Covenants and Restrictions
Under the Credit Facility, Sirius XM, our wholly owned subsidiary, must comply with a debt maintenance covenant that it cannot exceed a total leverage ratio, calculated as consolidated total debt to consolidated operating cash flow, of 5.0 to 1.0.  The Credit Facility generally requires compliance with certain covenants that restrict Sirius XM's ability to, among other things, (i) incur additional indebtedness, (ii) incur liens, (iii) pay dividends or make certain other restricted payments, investments or acquisitions, (iv) enter into certain transactions with affiliates, (v) merge or consolidate with another person, (vi) sell, assign, lease or otherwise dispose of all or substantially all of Sirius XM's assets, and (vii) make voluntary prepayments of certain debt, in each case subject to exceptions.
The indentures governing Sirius XM's notes restrict Sirius XM's non-guarantor subsidiaries' ability to create, assume, incur or guarantee additional indebtedness without such non-guarantor subsidiary guaranteeing each such series of notes on a pari passu basis.  The indentures governing the notes also contain covenants that, among other things, limit Sirius XM's ability and the ability of its subsidiaries to create certain liens; enter into sale/leaseback transactions; and merge or consolidate.
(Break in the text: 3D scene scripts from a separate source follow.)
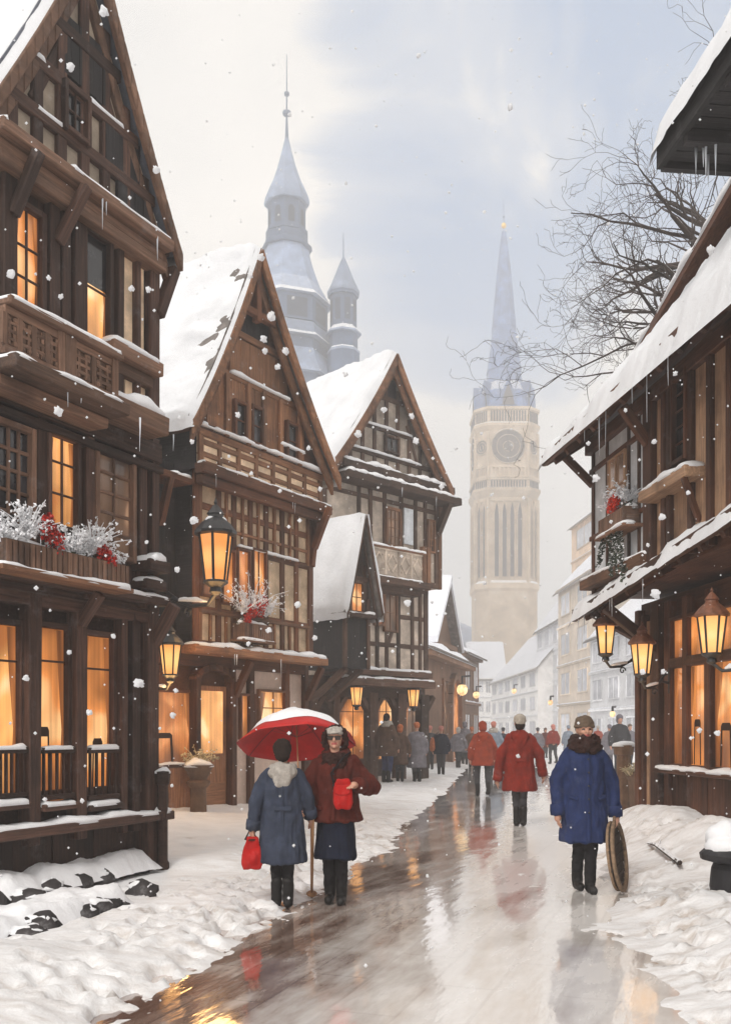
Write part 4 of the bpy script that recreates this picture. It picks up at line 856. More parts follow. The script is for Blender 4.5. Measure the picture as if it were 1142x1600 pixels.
for (a, dist, hw) in FACES:
    n = 4 if hw == fw else 2
    for i in range(n):                                        # lancet openings of the shaft
        c = -hw*.78+2*hw*.78*(i+.5)/n; lw = hw*.78/n*.52; M = face_tf(a)
        poly = [(c-lw, zt(908)), (c+lw, zt(908)), (c+lw, zt(815)), (c+lw*.6, zt(805)), (c, zt(797)), (c-lw*.6, zt(805)), (c-lw, zt(815))]
        b = MB(); P = [M@Vector((x, -dist-.05, z)) for x, z in poly]+[M@Vector((x, -dist+.4, z)) for x, z in poly]
        b.add(P, [tuple(range(7))]+[(j, j+7, (j+1) % 7+7, (j+1) % 7) for j in range(7)]); w_ = b.build('lancet_window', TSD, T, fixn=True)
        b = MB()
        for x in (c-lw*1.25, c+lw*1.25): on_face(b, a, x-lw*.16, x+lw*.16, zt(910), zt(806), dist, .45)
        for s_ in (-1, 1):
            p0 = M@Vector((c+s_*lw*1.25, -dist-.2, zt(808))); p1 = M@Vector((c, -dist-.2, zt(790))); b.beam(p0, p1, .25, .4)
        b.build('frame', TST, w_)
    b = MB()
    for x in (-hw, hw): on_face(b, a, x-.45, x+.45, zt(920), zt(789), dist, .3); on_face(b, a, x-.35, x+.35, zt(758), zt(688), dist, .3)
    on_face(b, a, -hw, hw, zt(794), zt(790), dist, .3); on_face(b, a, -hw*.95, hw*.95, zt(758), zt(755), dist, .35); on_face(b, a, -hw*.95, hw*.95, zt(743), zt(740), dist, .35)
    for i in range(9): x = -hw*.85+hw*1.7*i/8; on_face(b, a, x-hw*.05, x+hw*.05, zt(755), zt(743), dist, .3)
    b.build('pilaster_trim', TST, T)
    for (y0, y1, dd) in ((773, 763, 1.04), (673, 657, 1.02)):   # pierced parapets
        nb = 13 if hw == fw else 6; b = MB()
        for i in range(nb): x = -hw*.92+hw*1.84*(i+.5)/nb; on_face(b, a, x-hw*.46/nb, x+hw*.46/nb, zt(y0), zt(y1), dist*dd, .12)
        b.build('parapet_tracery', TSD, T)
    # clock
    M = face_tf(a); rr = min(hw*.93, 26*k); zc = zt(711); b = MB()
    def disc(b, r0, r1, y0, n=40):
        V = []; F = []
        for i in range(n):
            t = 2*math.pi*i/n
            for r_ in (r0, r1): V.append(M@Vector((r_*math.cos(t), -dist-y0, zc+r_*math.sin(t))))
        for i in range(n): j = (i+1) % n; F.append((2*i, 2*j, 2*j+1, 2*i+1))
        b.add(V, F)
    disc(b, 0.01, rr, .12); cf = b.build('clock_face', CLK, T, fixn=True)
    b = MB(); 
    for r_ in (1.0, .68, .3): 
        b.tube([M@Vector((rr*r_*math.cos(t), -dist-.15, zc+rr*r_*math.sin(t))) for t in np.linspace(0, 2*math.pi, 33)], .14 if r_ == 1 else .08, 6)
    b.build('ring', TST, cf)
    b = MB()
    for i in range(12):
        t = math.pi*i/6; p = lambda f: M@Vector((rr*f*math.cos(t), -dist-.18, zc+rr*f*math.sin(t))); b.beam(p(.72), p(.95), .18*rr/3, .12)
    b.build('hour_mark', TSD, cf)
    for (t, f, w_) in ((rad(96), .62, .22), (rad(-70), .44, .32)):
        b = MB(); b.beam(M@Vector((0, -dist-.28, zc)), M@Vector((rr*f*math.cos(t), -dist-.28, zc+rr*f*math.sin(t))), w_, .08); b.build('hand', TSD, cf)
# spire
sp = [(47, 651), (44, 640), (37, 620), (28, 604), (25, 590), (24.5, 583), (26, 582), (25, 576), (19.5, 540), (17.5, 515), (18, 514), (16, 490), (11, 430), (6.5, 388), (3, 362), (.6, 357)]
b = MB(); b.lathe([(r*k, zt(y)) for r, y in sp], sq=.5); spo = b.build('spire', TSL, T)
for (a, dist, hw) in FACES:
    M = face_tf(a); s_ = 1. if hw == fw else .6; ww = 13*k*s_; d0 = 47.5*k if hw == fw else 50*k
    poly = [(-ww, zt(648)), (ww, zt(648)), (ww*.75, zt(630)), (0, zt(606)), (-ww*.75, zt(630))]
    b = MB(); P = [M@Vector((x, -d0, z)) for x, z in poly]+[M@Vector((x*.7, -d0+26*k, z)) for x, z in poly]
    b.add(P, [tuple(range(5))]+[(j, j+5, (j+1) % 5+5, (j+1) % 5) for j in range(5)]); dm = b.build('dormer', TSL, spo, fixn=True)
    poly = [(x*.72, zt(648)+(z-zt(648))*.78) for x, z in poly]; b = MB(); P = [M@Vector((x, -d0-.08, z)) for x, z in poly]; b.add(P, [tuple(range(5))]); b.build('dormer_opening', TSD, spo, fixn=True)
    if hw != fw:
        b = MB(); p = M@Vector((0, -Wd*1.03*1.08, 0)); b.lathe([(4*k, zt(655)), (4.2*k, zt(640)), (3*k, zt(632)), (.3*k, zt(612))], n=8, c=(p.x, p.y, 0)); b.build('pinnacle', TSL, T)
b = MB(); b.ell((0, 0, zt(352)), (4*k, 4*k, 4.6*k)); b.build('gilt_ball', GOLD, T, smooth=True)
b = MB(); b.tube([(0, 0, zt(358)), (0, 0, zt(308))], [.8*k, .35*k], 6); b.ell((0, 0, zt(338)), (2*k, 2*k, 2.4*k)); b.build('finial_rod', TSL, T)

# ================================================================== palace tower with its corner turret
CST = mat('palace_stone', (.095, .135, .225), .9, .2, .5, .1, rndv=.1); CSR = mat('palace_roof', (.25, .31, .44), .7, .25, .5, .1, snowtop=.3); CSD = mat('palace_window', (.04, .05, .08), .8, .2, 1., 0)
Dc = 165.; k = Dc/FPX
def zc_(y): return CAMZ+(HOR-y)*k
T = empty('palace_tower', ((448-CX)*k, Dc, 0), rad(20), 'pale grey snow-dusted tower with flared belfry spire and small turret rising behind the second house', 'tower')
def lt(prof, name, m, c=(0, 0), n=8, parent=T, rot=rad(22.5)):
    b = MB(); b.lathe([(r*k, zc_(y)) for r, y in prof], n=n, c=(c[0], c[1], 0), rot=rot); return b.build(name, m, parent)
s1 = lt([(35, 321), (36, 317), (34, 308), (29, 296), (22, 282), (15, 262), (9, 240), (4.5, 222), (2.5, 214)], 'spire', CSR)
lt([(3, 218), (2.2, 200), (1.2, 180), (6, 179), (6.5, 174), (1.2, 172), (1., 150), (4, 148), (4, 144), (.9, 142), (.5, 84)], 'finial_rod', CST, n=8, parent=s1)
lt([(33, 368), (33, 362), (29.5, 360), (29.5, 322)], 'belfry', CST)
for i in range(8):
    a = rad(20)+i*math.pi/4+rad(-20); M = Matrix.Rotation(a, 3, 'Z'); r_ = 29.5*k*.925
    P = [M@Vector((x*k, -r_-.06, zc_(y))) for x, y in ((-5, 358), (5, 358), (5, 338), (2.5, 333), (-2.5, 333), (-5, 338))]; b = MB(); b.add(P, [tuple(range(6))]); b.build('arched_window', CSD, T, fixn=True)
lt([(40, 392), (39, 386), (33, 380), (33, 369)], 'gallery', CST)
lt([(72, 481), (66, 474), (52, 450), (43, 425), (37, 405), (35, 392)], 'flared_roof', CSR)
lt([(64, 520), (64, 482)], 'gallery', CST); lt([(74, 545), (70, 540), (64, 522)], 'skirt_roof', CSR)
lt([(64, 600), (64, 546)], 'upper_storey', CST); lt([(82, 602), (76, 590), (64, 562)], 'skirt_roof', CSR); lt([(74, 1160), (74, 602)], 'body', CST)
for i in range(8):
    M = Matrix.Rotation(i*math.pi/4+.0, 3, 'Z')
    for (rr, y0, y1, hw_) in ((64, 517, 488, 16), (74, 680, 612, 9)):
        P = [M@Vector((x*k, -rr*k*.925-.08, zc_(y))) for x, y in ((-hw_, y0), (hw_, y0), (hw_, y1), (-hw_, y1))]; b = MB(); b.add(P, [(0, 1, 2, 3)]); b.build('window', CSD, T, fixn=True)
Mi = Matrix.Rotation(-rad(20), 3, 'Z'); c = Mi@Vector(((537-448)*k, -2.5, 0))
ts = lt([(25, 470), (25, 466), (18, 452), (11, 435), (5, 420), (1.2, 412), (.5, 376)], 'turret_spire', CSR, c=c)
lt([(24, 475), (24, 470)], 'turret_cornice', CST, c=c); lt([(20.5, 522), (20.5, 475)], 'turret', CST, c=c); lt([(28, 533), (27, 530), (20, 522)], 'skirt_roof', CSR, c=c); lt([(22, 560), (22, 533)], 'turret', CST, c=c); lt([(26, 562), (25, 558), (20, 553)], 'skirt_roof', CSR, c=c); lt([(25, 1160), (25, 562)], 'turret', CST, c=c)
for i in range(8):
    M = Matrix.Rotation(i*math.pi/4, 3, 'Z'); P = [c+M@Vector((x*k, -20.5*k*.925-.06, zc_(y))) for x, y in ((-4.5, 515), (4.5, 515), (4.5, 482), (-4.5, 482))]; b = MB(); b.add(P, [(0, 1, 2, 3)]); b.build('window', CSD, T, fixn=True)

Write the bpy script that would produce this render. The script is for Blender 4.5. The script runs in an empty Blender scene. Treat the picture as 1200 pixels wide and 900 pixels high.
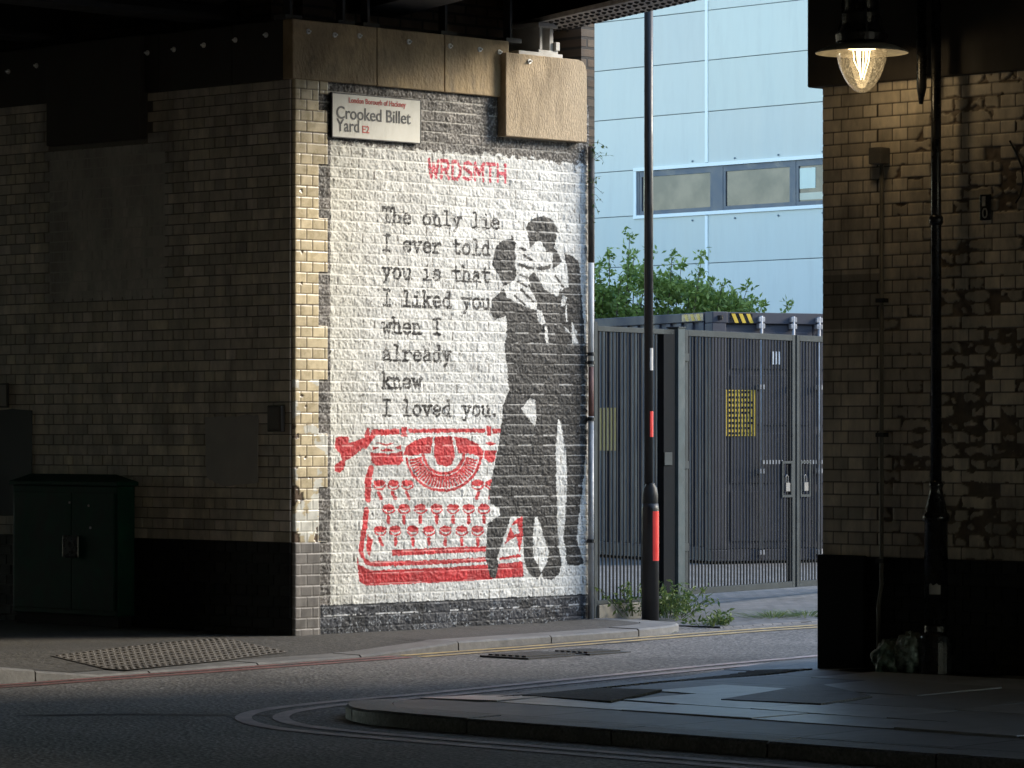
import bpy, math, random
import numpy as np
from mathutils import Vector, Matrix
random.seed(7)
SC = bpy.context.scene
COL = SC.collection

# ------------------------------------------------------------------ camera, light, exposure
CAM_H = 1.5
F, HOR = 4450.0, 512.0           # focal length and horizon row of the 1200x900 photograph
SUN_EL, SUN_ANG, SUN_STR = 22.0, 20.0, 1.5
SUN_AZ = (.953, .253)            # horizontal direction towards the sun, up the lane to the right
SKY_STR, EXPOSURE = .145, 2.0

cd = bpy.data.cameras.new('camera'); cam = bpy.data.objects.new('camera', cd); COL.objects.link(cam)
cam.location = (0, 0, CAM_H); cam.rotation_euler = (math.radians(90), 0, 0)
cd.sensor_width = 36; cd.lens = 36*F/1200; cd.shift_y = (HOR-450)/1200
cd.clip_start = .1; cd.clip_end = 2000
SC.camera = cam
w = bpy.data.worlds.new('World'); SC.world = w; w.use_nodes = True
nt = w.node_tree; bg = nt.nodes['Background']
sky = nt.nodes.new('ShaderNodeTexSky'); sky.sky_type = 'NISHITA'; sky.sun_disc = False
sky.sun_elevation = math.radians(SUN_EL); sky.sun_rotation = math.atan2(SUN_AZ[0], SUN_AZ[1])
sky.air_density = 1.0; sky.dust_density = 0.3; sky.ozone_density = 1.5
nt.links.new(sky.outputs[0], bg.inputs[0]); bg.inputs[1].default_value = SKY_STR
sl = bpy.data.lights.new('sun', 'SUN'); sl.energy = SUN_STR; sl.angle = math.radians(SUN_ANG); sl.color = (1, .90, .74)
so = bpy.data.objects.new('sun', sl); COL.objects.link(so)
e = math.radians(SUN_EL)
so.rotation_euler = Vector((SUN_AZ[0]*math.cos(e), SUN_AZ[1]*math.cos(e), math.sin(e))).to_track_quat('Z', 'Y').to_euler()
so.location = (30, 40, 30)
SC.view_settings.view_transform = 'Standard'; SC.view_settings.look = 'None'
SC.view_settings.exposure = EXPOSURE; SC.view_settings.gamma = 1; SC.view_settings.use_curve_mapping = False
SC.render.engine = 'CYCLES'
SC.cycles.use_denoising = True
SC.cycles.max_bounces = 8; SC.cycles.diffuse_bounces = 5; SC.cycles.transparent_max_bounces = 12
SC.cycles.sample_clamp_indirect = 6

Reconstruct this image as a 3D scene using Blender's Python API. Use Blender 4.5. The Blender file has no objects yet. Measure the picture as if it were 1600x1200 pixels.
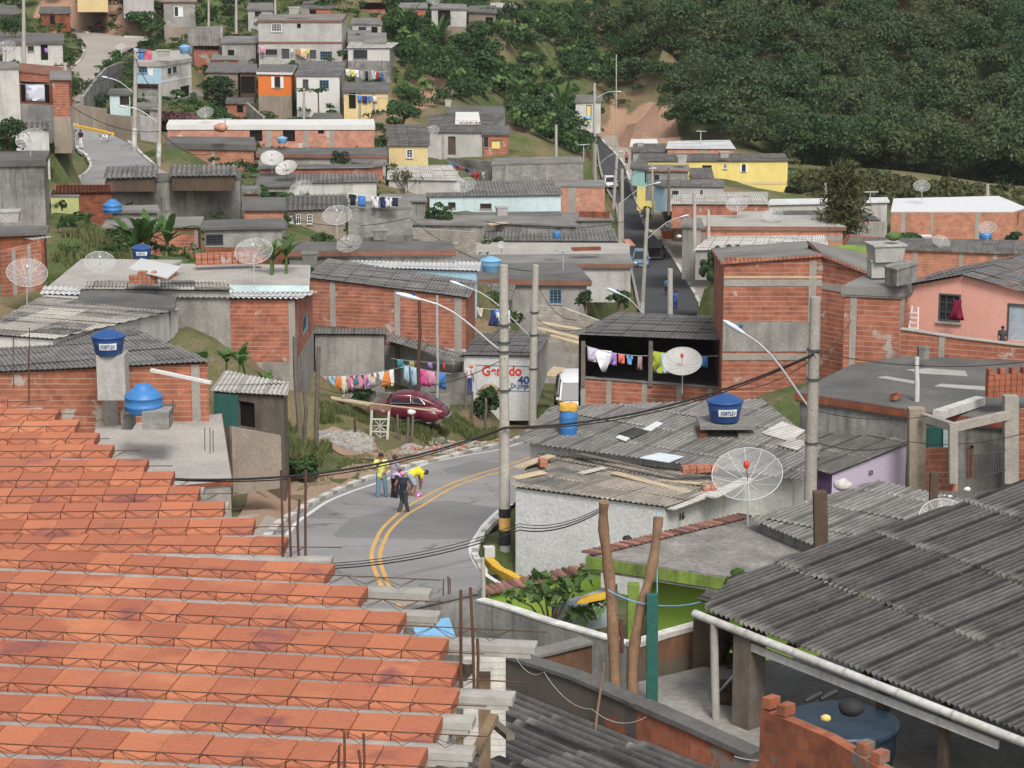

Under Sirius XM's debt agreements, the following generally constitute an event of default: (i) a default in the payment of interest; (ii) a default in the payment of principal; (iii) failure to comply with covenants; (iv) failure to pay other indebtedness after final maturity or acceleration of other indebtedness exceeding a specified amount; (v) certain events of bankruptcy; (vi) a judgment for payment of money exceeding a specified aggregate amount; and (vii) voidance of subsidiary guarantees, subject to grace periods where applicable.  If an event of default occurs and is continuing, our debt could become immediately due and payable.
The indenture governing the Pandora 2023 Notes (as defined below) contains covenants that limit Pandora’s ability to merge or consolidate and provides for customary events of default, which include nonpayment of principal or interest, breach of covenants, payment defaults or acceleration of other indebtedness and certain events of bankruptcy.
At March 31, 2022 and December 31, 2021, we were in compliance with our debt covenants.
Pandora Convertible Notes
Pandora's 1.75% Convertible Senior Notes due 2023 (the “Pandora 2023 Notes”) are unsecured, senior obligations of Pandora. Holdings has guaranteed the payment and performance obligations of Pandora under the Pandora 2023 Notes and the indenture governing the Pandora 2023 Notes.
The Pandora 2023 Notes will mature on December 1, 2023, unless earlier repurchased or redeemed by Pandora or converted in accordance with their terms. As of March 31, 2022, the conversion rate applicable to the Pandora 2023 Notes was 161.0187 shares of Holdings' common stock per one thousand principal amount of the Pandora 2023 Notes plus carryforward adjustments not yet effected pursuant to the terms of the indenture governing the Pandora 2023 Notes.